Closed jmandel closed 3 years ago

jmandel commented 3 years ago

To ensure that availability data can be used in a wide (and growing and dynamic) ecosystem, we should recommend that they be published openly (rather than authenticated, or behind a VPN, or otherwise controlled).

jmandel commented 3 years ago

From discussion: note that with the $bulk-publish model, each client request does not require additional compute, so it should scale well across many clients without need for custom-negotiating access tokens, client keys, etc.

cooperthompson commented 3 years ago

Offering another perspective, I do think both EHR vendors and health systems will probably want to know which external clients are using their availability data. We'd really need system-level authentication of some sort to support that. That can be something fancy like JWT assertions OAUth2/client_credentials, or just Basic Auth with a service account, of something even less secure. Do we want to trade away the benefits of having system identity for reporting and troubleshooting?

Epic has a super-minimal Epic-Client-ID header that is the lowest possible level of authentication (since client IDs aren't secrets). But ultimately we almost always do want some way to identify who the calling system is so we can reach out to them when they have a runaway for-loop that is hammering our servers. Web logs have client IP address, but often that just tells you it is coming from AWS or Azure these days...

jmandel commented 3 years ago

Agreed that "closed loop" interactions are really nice.

I wonder if we might get some of these benefits from public announcements / issue reporting, and an implementers mailing list that we API hosts + client apps to sign onto for announcements. In other words, can we get some of the benefits of a narrow/closed ecosystem (e.g., clear points of contact) without applying technical limitations?

cooperthompson commented 3 years ago

That would handle the well-behaved players.
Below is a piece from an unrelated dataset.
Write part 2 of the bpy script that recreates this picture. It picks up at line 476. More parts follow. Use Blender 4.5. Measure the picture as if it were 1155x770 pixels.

But there are also many well-meaning but still-learning folks that have (for example) some class project in university to make some app that could look at this API, and they probably won't always know to hit the mailing list.

Our open.epic sandbox has a completely wide open FHIR REST API, and we see all sorts of bonkers behavior. We had someone that was doing an Observation.read on the same Observation every ~7 seconds for the better part of a year. We didn't have a client ID, so we didn't know who to reach out to. They probably were just playing around then left something running on a server somewhere and forgot about it.

Also, if we deploy bug fixes or updates that require a client change something, a public announcement group would catch some, but probably not all users of the API.

jmandel commented 3 years ago

For sure, I've seen my share of "bonkers" behaviors too, just from the sandbox perspective :-)

Ultimately it's infeasible to track down and address all the strange and incorrect things that people want to do with widely available data (whether they get them directly from a Slot Publisher or scrape them from a consumer app), but I'd love to explore lightweight interactions that could help.

One thing that came up here is the mailing list idea.

Another is the idea of an optional client identifier of some kind. If it was optional, would you still find this useful? Like an optional FHIR-Bulk-Publish-Client: <<URL for more info>> header that folks could optionally populate? Or would making it optional negate its utility?